E’ uno schema di gioco interessante, anche se spericolato, ma è lo schema di gioco che contribuirà a movimentare l’Europa del futuro. A quanto risulta al Foglio, da fonti governative, la scelta di Giorgia Meloni di sostenere la candidatura di Ursula non è legata al tema del “se” ma è solo legata al tema del “come”. Meloni è, per fortuna, intenzionata ad avvicinare il suo partito alla prossima maggioranza che dovrebbe nascere attorno a Ursula ed è intenzionata anche a sfidare il suo junior junior partner, la Lega, che ha fatto tutta la campagna elettorale contro Ursula (anche tappezzando alcune regioni con manifesti violenti contro la presidente della Commissione uscente). Diciamo per fortuna perché la scelta inevitabile che Meloni farà si porta dietro conseguenze che la premier dovrà gestire in modo forse diverso rispetto ad alcune svolte messe in campo negli ultimi mesi. Votare a favore di una presidente della Commissione insieme con i nemici di un tempo, compresi i socialisti, compresi i liberali, compresi i macroniani, non è una scelta che si può nascondere ma è una scelta che si deve spiegare, motivare e persino rivendicare e che potrebbe rappresentare un tassello ulteriore di un avvicinamento progressivo del melonismo, per così dire, verso il mainstream europeista. Meloni lo farebbe a modo suo, con un piede verso Ursula (e persino Elly) e un altro verso Marine, ma sempre distante dall’AfD di Alice & Co. Ma farlo la proietterebbe in una stagione nuova, di crescita, di responsabilità, di anti populismo e di anti trumpismo.

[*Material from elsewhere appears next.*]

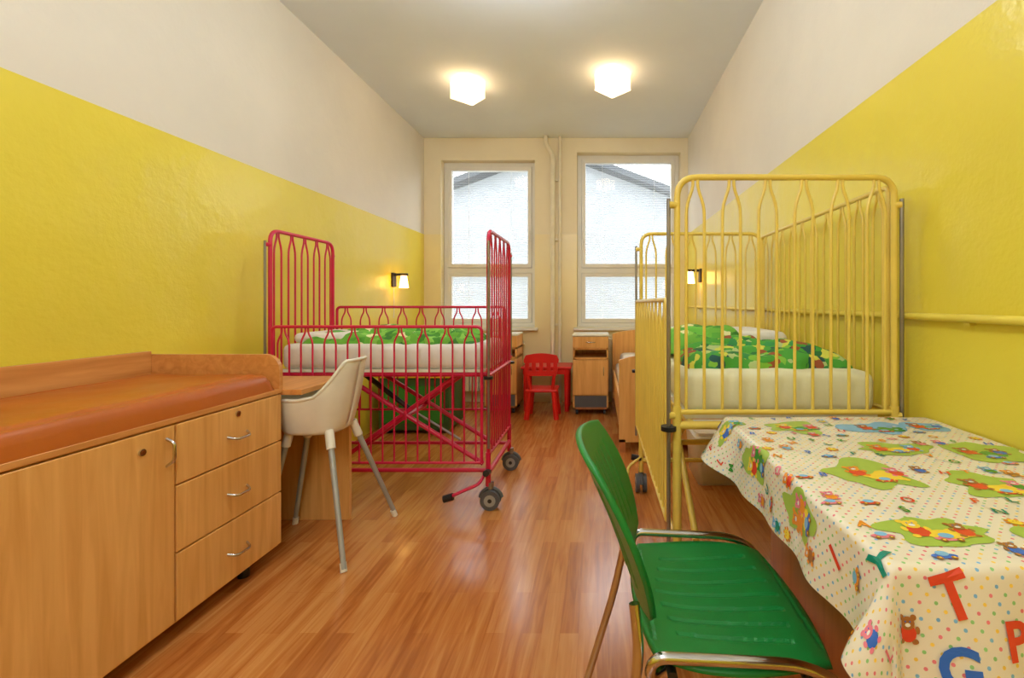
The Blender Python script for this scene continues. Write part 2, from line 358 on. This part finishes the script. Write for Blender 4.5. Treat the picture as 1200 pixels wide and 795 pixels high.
# ------------------------------------------------------------ cots
def cot(name,org,el,ew,L,Wd,col,low,high,endz,zt=1.59,sheet='sheet',mech=True):
    e=empty(name); O=Vector(org); el=Vector(el); ew=Vector(ew)
    def T(l,w,z): p=O+el*l+ew*w; return (p.x,p.y,z)
    def panel(mb,f,Ln,z0,z1,r=.011,rb=.0055,crn=.07,arch=.10):
        mb.tube(fillet([f(0,z0),f(0,z1),f(Ln,z1),f(Ln,z0)],crn,7),r,col,10)
        mb.cyl(f(0,z0),f(Ln,z0),r*.85,col,10)
        k=max(2,round(Ln/.125)); p=Ln/k
        for i in range(k):
            c=(i+.5)*p
            for sgn in (-1,1):
                mb.tube(fillet([f(c+sgn*p/4,z0),f(c+sgn*p/4,z1-arch),f(c+sgn*.008,z1-.035),f(c+sgn*.008,z1)],.03,3),rb,col,8)
    mb=MB()
    panel(mb,lambda s,z:T(0,s,z),Wd,endz,zt); panel(mb,lambda s,z:T(L,s,z),Wd,endz,zt)
    mb.make('end_panels',e)
    mb=MB(); panel(mb,lambda s,z:T(.03+s,-.03,z),L-.06,low[0],low[1],r=.009,rb=.005,crn=.03,arch=.08); mb.make('drop_side_lowered',e)
    mb=MB(); panel(mb,lambda s,z:T(.03+s,Wd+.0,z),L-.06,high[0],high[1],r=.009,rb=.005,crn=.03,arch=.08); mb.make('drop_side_raised',e)
    mb=MB()
    for l,lo in ((0,-.028),(L,.028)):
        for w,wo in ((0,-.03),(Wd,.02)):
            mb.cyl(T(l+lo*.3,w+wo,.35 if w==0 else .78),T(l+lo*.3,w+wo,1.52),.007,'steel',10)
            mb.cyl(T(l+lo*.3,w+wo,.74),T(l+lo*.3,w+wo,.755),.026,'black',18)
            mb.cyl(T(l,w,1.5),T(l+lo*.3,w+wo,1.5),.012,col,10)
            mb.cyl(T(l,w,.79),T(l+lo*.3,w+wo,.79),.012,col,10)
    mb.make('guide_posts',e)
    mb=MB()
    for l in (0,L):
        for w in (0,Wd): mb.cyl(T(l,w,.13),T(l,w,endz+.02),.015,col,12)
        mb.cyl(T(l,0,.20),T(l,Wd,.20),.014,col,10)
        mb.cyl(T(l,0,.755),T(l,Wd,.755),.014,col,10)
    for w in (.05,Wd-.05):
        mb.cyl(T(0,w,.755),T(L,w,.755),.014,col,10)
        mb.cyl(T(0,w,.20),T(L,w,.20),.012,col,10)
    for w in (.13,Wd-.13):
        mb.cyl(T(.32,w,.75),T(L-.06,w,.21),.014,col,10); mb.cyl(T(L-.2,w,.75),T(.3,w,.21),.014,col,10)
    for l in (.35,.6,L-.2): mb.cyl(T(l,.05,.75),T(l,Wd-.05,.75),.01,col,8)
    mb.cyl(T((L+.1)/2+.03,.13,.48),T((L+.1)/2+.03,Wd-.13,.48),.014,col,10)
    mb.cyl(T(.35,Wd/2,.74),T(.66,Wd/2,.5),.016,'black',12); mb.cyl(T(.66,Wd/2,.5),T(L-.25,Wd/2,.3),.008,'steel',10)
    mb.tube(fillet([T(L,.02,.24),T(L-.03,-.08,.17),T(L-.16,-.10,.12),T(L-.2,-.1,.10)],.03),.009,col,8)
    mb.cyl(T(L-.22,-.10,.095),T(L-.17,-.10,.11),.02,'black',12)
    mb.cyl(T(L,0,.21),T(L+.0,-.06,.22),.018,'black',12)
    mb.make('undercarriage',e)
    mb=MB()
    for l,sg in ((0,-1),(L,1)):
        for w in (0,Wd):
            c=Vector(T(l,w,.055))+el*sg*.015; n=ew
            for o in (-.022,.022):
                mb.cyl(c+n*(o-.011),c+n*(o+.011),.055,'grey',24); mb.cyl(c+n*(o-.0125),c+n*(o+.0125),.033,'lgrey',20); mb.cyl(c+n*(o-.0135),c+n*(o+.0135),.012,'black',12)
            mb.cyl(c-n*.03,c+n*.03,.008,'steel',10)
            p=[]
            for j in range(9):
                a=math.pi*(.05+.9*j/8); p.append(c+el*math.cos(a)*.062+Vector((0,0,math.sin(a)*.062)))
            mb.tube(p,.011,'grey',8)
            mb.cyl((c.x,c.y,.11),(c.x,c.y,.15),.017,'steel',12)
    mb.make('casters',e)
    mb=MB(); A=Vector(T(.035,.035,0)); B=Vector(T(L-.035,Wd-.035,0))
    mb.box(A.x,B.x,A.y,B.y,.785,.93,sheet,.035); o=mb.make('mattress',e)
    mb=MB(); mb.box(A.x,B.x,A.y,B.y,.769,.786,'white'); mb.make('mattress_base',e)
    return e
red=cot('hospital_cot',(-1.86,2.62,0),(1,0,0),(0,1,0),1.24,.62,'pinkred',(.27,1.035),(.42,1.14),.30,zt=1.585)
yel=cot('hospital_cot.001',(.27,1.56,0),(0,1,0),(1,0,0),1.28,.735,'yel',(.42,1.18),(.80,1.57),.80,zt=1.595,sheet='sheety')
def blanket(name,parent,x0,x1,y0,y1,zb,h,k,seed,fold=6):
    def top(u,v):
        x=x0+u*(x1-x0); y=y0+v*(y1-y0)
        eu=1-abs(2*u-1)**5; ev=1-abs(2*v-1)**4
        n=noise.noise(Vector((x*5+seed,y*5,seed))); n2=noise.noise(Vector((x*13,y*13+seed,1)))
        rid=abs(math.sin(fold*(x*.8+y*1.3)+3*n))
        z=zb+h*(eu*ev)**.45*(.55+.32*rid+.3*n+.14*n2)
        return (x+.03*n*ev,y+.03*n2*eu,max(zb,z))
    mb=MB(); mb.grid(top,90,70,k); return mb.make(name,parent,fix=False)
blanket('duvet',red,-1.74,-.72,2.69,3.18,.925,.10,'duvr',3.1,fold=10)
mb=MB(); mb.box(-1.8,-1.5,2.72,3.15,.93,.99,'sheet',.028); mb.make('pillow',red)
blanket('duvet',yel,.33,.94,1.68,2.2,.925,.10,'duvy',9.3,fold=14)
mb=MB(); mb.box(.33,.93,2.22,2.75,.93,1.03,'sheet',.04); mb.make('pillow',yel)
blanket('folded_blanket',yel,.31,.66,2.0,2.55,.95,.12,'duvr',5.3,fold=11)
# ------------------------------------------------------------ plastic storage box by the yellow cot
mb=MB()
def rr(x0,x1,y0,y1,r=.03):
    P=[]
    for cxx,cyy,a0 in ((x1-r,y1-r,0),(x0+r,y1-r,1),(x0+r,y0+r,2),(x1-r,y0+r,3)):
        for j in range(5):
            a=(a0+j/4)*math.pi/2; P.append((cxx+r*math.cos(a),cyy+r*math.sin(a)))
    return P
yy0=2.93
a=rr(.65,.98,yy0+.02,yy0+.35); b=rr(.63,1.0,yy0,yy0+.38); n=len(a)
mb.add([(p[0],p[1],0) for p in a]+[(p[0],p[1],.30) for p in b],[[i,(i+1)%n,n+(i+1)%n,n+i] for i in range(n)]+[list(range(n))],'bin',True)
mb.prism(rr(.62,1.01,yy0-.01,yy0+.39),'z',.29,.31,'bin'); mb.prism(rr(.64,.99,yy0+.01,yy0+.37),'z',.31,.335,'bin')
mb.make('storage_box')
# ------------------------------------------------------------ table with tablecloth
e=empty('table'); mb=MB()
mb.box(.43,1.055,.67,1.485,.772,.796,'beech',.003); mb.box(.535,.555,.75,1.42,0,.772,'beechd',.002); mb.box(.555,1.04,1.38,1.40,.0,.772,'beechd',.002); mb.box(.555,1.04,.76,.78,.0,.772,'beechd',.002)
mb.make('table_frame',e)
ax0,ax1,by0,by1,zt=.42,1.06,.655,1.49,.80
def cloth(a,b,off=0):
    dx=max(0,ax0-a); dn=max(0,by0-b); df=max(0,b-by1); px=max(a,ax0); py=min(max(b,by0),by1)
    dy=dn-df; d=math.hypot(dx,dy)
    rip=.002*noise.noise(Vector((a*9,b*9,0)))
    if d<1e-6: return Vector((px,py,zt+rip+off))
    ux,uy=-dx/d,-dy/d
    lf=dx/d
    fr=max(0,min(1,(b-1.2)/.3)); fr=fr*fr*(3-2*fr)
    nr=max(0,min(1,(.8-b)/.15))
    th=math.radians(88-lf*(3+27*fr+6*nr)-(8 if dn>0 else 0) - 2.5*lf*math.sin(b*23))
    r=.012
    if d<r*th: an=d/r; out=r*math.sin(an); dr=r*(1-math.cos(an)); nn=an
    else: out=r*math.sin(th)+(d-r*th)*math.cos(th); dr=r*(1-math.cos(th))+(d-r*th)*math.sin(th); nn=th
    g=min(1,d/.15)
    wv=.008*g*(math.sin(b*31+1) if lf>.5 else 0)+.012*g*(math.sin(a*27) if (dn>0) else 0)
    out+=wv+off*math.sin(nn)
    return Vector((px+ux*out,py+uy*out,zt-dr+rip+off*math.cos(nn)))
A0,B0,B1=ax0-.15,by0-.30,by1+.14
na,nb=110,150
vs=[];uvs=[];fs=[]
for i in range(na):
    for j in range(nb):
        a=A0+(ax1-A0)*i/(na-1); b=B0+(B1-B0)*j/(nb-1); vs.append(cloth(a,b)); uvs.append((a,b))
for i in range(na-1):
    for j in range(nb-1): fs.append((i*nb+j,(i+1)*nb+j,(i+1)*nb+j+1,i*nb+j+1))
me=bpy.data.meshes.new('tablecloth'); me.from_pydata(vs,[],fs); uvl=me.uv_layers.new(name='UVMap')
for lp in me.loops: uvl.data[lp.index].uv=uvs[lp.vertex_index]
me.materials.append(M['cloth']); me.polygons.foreach_set('use_smooth',[True]*len(fs))
o=bpy.data.objects.new('tablecloth',me); S.collection.objects.link(o); o.parent=e
pr=MB()
def blob(a,b,ra,rb,k,off=.0012,wob=0,rot=0,seed=0,n=28,rings=5):
    vs=[cloth(a,b,off)];fs=[]
    for q in range(1,rings+1):
        for j in range(n):
            w=2*math.pi*j/n; rad=(q/rings)*(1+wob*noise.noise(Vector((math.cos(w)*1.6+seed,math.sin(w)*1.6,seed)))*1.8)
            x=math.cos(w)*ra*rad; y=math.sin(w)*rb*rad
            aa=a+x*math.cos(rot)-y*math.sin(rot); bb=b+x*math.sin(rot)+y*math.cos(rot)
            aa=min(ax1,max(A0,aa)); vs.append(cloth(aa,bb,off))
    for j in range(n): fs.append([0,1+j,1+(j+1)%n])
    for q in range(rings-1):
        for j in range(n):
            o=1+q*n; fs.append([o+j,o+n+j,o+n+(j+1)%n,o+(j+1)%n])
    pr.add(vs,fs,k,True)
def letter(ch,a,b,size,k,rot=0,off=.0022):
    cu=bpy.data.curves.new('t','FONT'); cu.body=ch; cu.size=size*1.35; cu.align_x='CENTER'; cu.align_y='CENTER'; cu.offset=size*.04; cu.resolution_u=4
    ob=bpy.data.objects.new('t',cu); S.collection.objects.link(ob); bpy.context.view_layer.update()
    dg=bpy.context.evaluated_depsgraph_get(); m=ob.evaluated_get(dg).to_mesh()
    bm=bmesh.new(); bm.from_mesh(m); bmesh.ops.triangulate(bm,faces=bm.faces); bmesh.ops.subdivide_edges(bm,edges=bm.edges,cuts=1)
    bm.verts.index_update()
    V=[]
    for v in bm.verts:
        x,y=v.co.x,v.co.y; aa=a+x*math.cos(rot)-y*math.sin(rot); bb=b+x*math.sin(rot)+y*math.cos(rot); V.append(cloth(min(ax1,aa),bb,off))
    pr.add(V,[[v.index for v in f.verts] for f in bm.faces],k)
    bm.free(); bpy.data.objects.remove(ob); bpy.data.curves.remove(cu)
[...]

E’ un tema che riguarda il posizionamento, il potere, la possibilità di avere accesso alla stanza dei bottoni. Ma anche un tema che riguarda la capacità di poter avere un peso nelle partite che contano. Una tra queste è, ovviamente, ciò che potrebbe ottenere l’Italia in cambio, una volta fatto ciò che anche i sassi sanno: la nascita del governo von der Meloni. E se la trattativa dovesse andare in porto, quando sarà, Meloni avrà di fronte a sé tre strade. La prima corrisponde al bottino grande: chiedere per l’Italia il commissario europeo per il Mercato interno e i servizi, che attualmente comprende anche la Difesa. La seconda strada, minimale, è accontentarsi dell’Agricoltura, come fecero i polacchi del PiS nel 2019 quando da membri dell’Ecr votarono autonomamente per Ursula, che è sì la principale voce di spesa del bilancio europeo ma che è anche una voce di spesa già allocata da tempo e su cui i margini di intervento sarebbero minimi. La terza strada è puntare sull’ascesa in Europa di un meloniano fidato, come Raffaele Fitto, che verrebbe accolto a braccia aperte a Bruxelles e che potrebbe avere qualche chance nell’essere contemporaneamente vicepresidente della Commissione europea (ce ne sono undici di solito) e commissario responsabile ai Fondi di coesione. Governo von der Meloni: perché no?